Jharkhand Adds 'Other' Religion in School Survey After Adivasi Protest
Jharkhand school survey adds 'Other' religion category

In a significant move, the Jharkhand Education Department has revised a major statewide school survey to include an 'Other' option in the religion column. This change comes after strong objections from Adivasi communities and leaders who argued that the original format excluded their indigenous religious identities, such as Sarna.

What Prompted the Change in the Survey?

The controversy centered around the DAHAR (Digital Habitation Mapping and Real-time Monitoring) 2.0 survey, which is being conducted by the Jharkhand Education Project Council (JEPC). This survey is a crucial tool under the Samagra Shiksha framework, used to map enrolment and dropout data of children aged between three and 18 years. The data directly informs the annual work plan and budget for school education in the state.

Initially, the digital survey form provided only six pre-defined options for religion: Hindu, Muslim, Sikh, Christian, Jain, and Buddhist. This left no official space for thousands of Adivasi students who follow Sarna or other tribal belief systems. Adivasi organizations labeled this omission as a form of "forceful conversion," suggesting it would statistically absorb them into Hinduism with government backing.
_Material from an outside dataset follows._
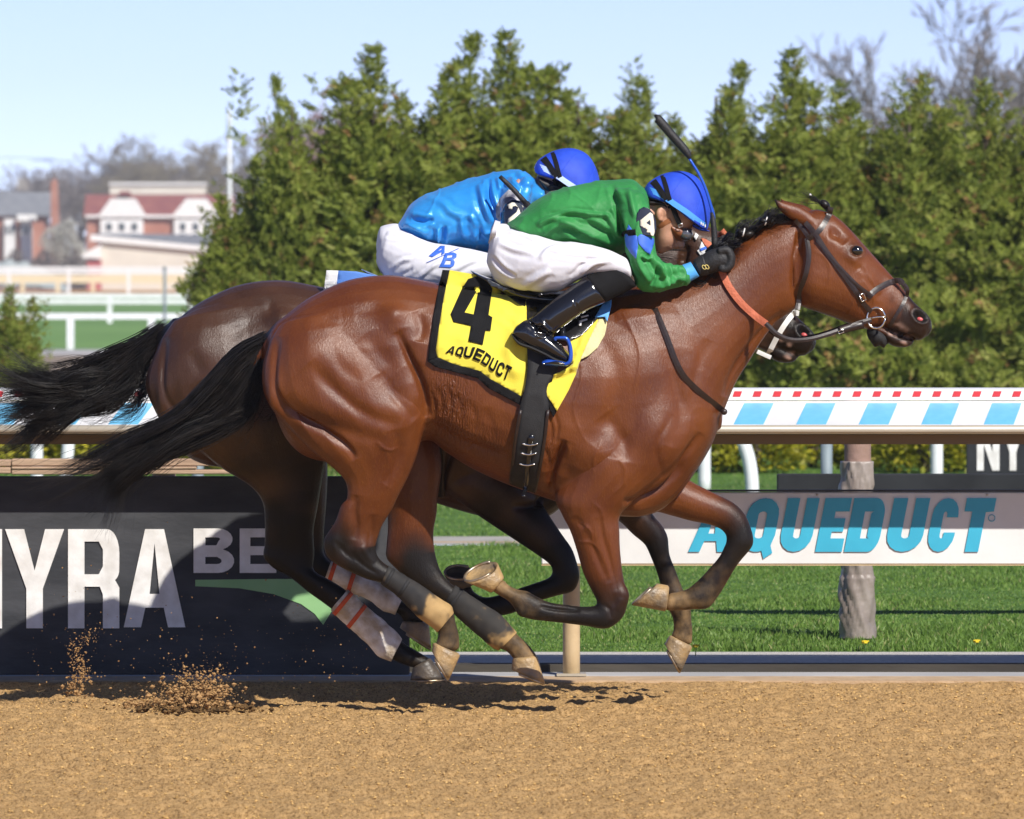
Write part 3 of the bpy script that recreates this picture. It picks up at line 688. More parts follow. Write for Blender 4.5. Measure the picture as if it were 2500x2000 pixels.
# ---- tall evergreens in a row
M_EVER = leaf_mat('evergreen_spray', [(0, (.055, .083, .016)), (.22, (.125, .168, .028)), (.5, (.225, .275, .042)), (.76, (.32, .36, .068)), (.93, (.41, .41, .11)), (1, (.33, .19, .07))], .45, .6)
def evergreen(seed, n=4600, h=4.0):
    """upright cypress-like tree: feathery sprays facing outwards on a lumpy column that breaks into ragged spires"""
    rg = np.random.default_rng(seed); V = []; F = []; T = []
    lumps = [(rg.random() * 6.28, rg.random() * h * .8, .5 + .5 * rg.random(), .13 + .2 * rg.random()) for _ in range(60)]
    spires = [(rg.normal(0, .42), rg.normal(0, .25), h * (.66 + .31 * rg.random() ** .7), .10 + .13 * rg.random()) for _ in range(14)] + [(rg.normal(0, .2), 0, h * .95, .20), (rg.normal(0, .16), 0, h * 1.03, .12)]; lean = [(rg.normal(0, .10), rg.normal(0, .08)) for _ in spires]
    def rad(z, a):
        f = max(0, 1 - z / (h * .80)); r = .66 * f ** .40 * (1 if z > .3 else .75 + z)
        for la, lz, lw, lh in lumps: r += .17 * lw * math.exp(-((z - lz) / lh) ** 2) * max(0, math.cos(a - la)) ** 3 * min(1, f * 2.0)
        return r * (.88 + .16 * math.sin(z * 9 + a * 2 + seed))
    for i in range(n):
        if i % 5 < 2:
            si = rg.integers(0, len(spires)) if rg.random() < .72 else len(spires) - 1 - rg.integers(0, 2); sx, sy, sz, sr = spires[si]; t = rg.random() ** .9; z = sz * (.55 + .45 * t); w = (sr * (1 - t) ** .75 + .008) * (.5 + .9 * rg.random()); a = rg.random() * 6.28
            p = Vector((sx * (.75 + .25 * t) + lean[si][0] * t * t + w * math.cos(a), sy + lean[si][1] * t * t + w * math.sin(a), z)); out = Vector((math.cos(a), math.sin(a), 0)); shade = .7 + .3 * rg.random(); L = (.085 + .085 * rg.random()) * (1.1 - .35 * t)
        else:
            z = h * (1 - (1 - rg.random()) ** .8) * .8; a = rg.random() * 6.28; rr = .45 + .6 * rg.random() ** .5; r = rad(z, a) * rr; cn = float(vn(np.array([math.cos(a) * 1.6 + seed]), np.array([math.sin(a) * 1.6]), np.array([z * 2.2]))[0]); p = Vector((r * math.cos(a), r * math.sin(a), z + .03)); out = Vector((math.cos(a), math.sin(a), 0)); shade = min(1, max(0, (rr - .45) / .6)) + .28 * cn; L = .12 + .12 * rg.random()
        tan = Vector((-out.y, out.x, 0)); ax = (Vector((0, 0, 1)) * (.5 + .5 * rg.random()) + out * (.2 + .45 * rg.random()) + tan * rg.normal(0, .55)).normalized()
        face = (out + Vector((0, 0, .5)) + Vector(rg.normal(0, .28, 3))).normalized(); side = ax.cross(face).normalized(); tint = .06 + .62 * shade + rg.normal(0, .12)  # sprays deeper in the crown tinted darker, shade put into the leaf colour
        if rg.random() < .05: tint = 1.0
        bend = Vector((0, 0, -.25 * rg.random())) + tan * rg.normal(0, .15)
        for j in range(10):
            u = .08 + .84 * (j // 2) / 4.0; sg_ = 1 if j % 2 else -1; q_ = p + ax * L * u + bend * L * u * u
            if j >= 8: d = (ax + bend + side * sg_ * .25).normalized(); l = L * .34
            else: d = (ax * .75 + side * sg_ * (.8 - .3 * u) + face * rg.normal(0, .2)).normalized(); l = L * (.50 - .26 * u) * (.8 + .4 * rg.random())
            s = d.cross(face).normalized() * (l * .16 + .003); b = len(V)
            V += [q_, q_ + d * l * .5 + s, q_ + d * l - Vector((0, 0, l * .12)), q_ + d * l * .5 - s]; F.append((b, b + 1, b + 2, b + 3)); T += [min(1, max(0, tint + rg.normal(0, .05)))] * 4
    return V, F, T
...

Adivasi Leaders Voice Strong Opposition

Prominent Adivasi figures, including former minister Geetashree Oraon and leader Premshahi Munda, had raised the alarm. They contended that erasing Adivasi religious identity from official education data would make their community invisible in policy planning and affect budget allocations.

Geetashree Oraon, a Congress leader, made a broader allegation. She claimed that the Union government has been systematically removing the 'Other' religion option from various portals since 2020, leading to an erosion of the constitutionally recognized identity of Adivasis. She asserted that the school survey was a reflection of this same approach.

"The Sarna community strongly opposes the conduct of any census or survey in a Fifth Schedule state like Jharkhand without a separate or appropriate religion code for Adivasis. This is the government’s strategy to forcefully bring the Adivasis into the Hindu fold and to destroy the Sarna identity," Oraon stated.

Official Clarification and Technical Glitch

Following the objections, the Education Department acted swiftly to modify the digital portal and add the 'Other' category. JEPC Project Director Shashi Ranjan provided context, explaining that the DAHAR 2.0 survey format was adopted from the Union government. The state's role was to digitize an existing paper questionnaire used for the annual out-of-school children survey.

"This is an annual exercise. Earlier, it was done physically through a detailed form in which the 'Other' category was already in-built. When we made it app-based, some fields did not reflect properly due to technical issues. These issues have been corrected," Ranjan clarified to The Indian Express.

He emphasized that the DAHAR survey, introduced over a decade ago and upgraded to version 2.0, remains a key instrument for both the Centre and the state. It is used to assess school coverage, identify dropouts, and plan infrastructure and welfare interventions effectively.

The inclusion of the 'Other' option marks a critical acknowledgment of Jharkhand's diverse religious landscape and addresses a key concern of its tribal population regarding data representation and identity preservation.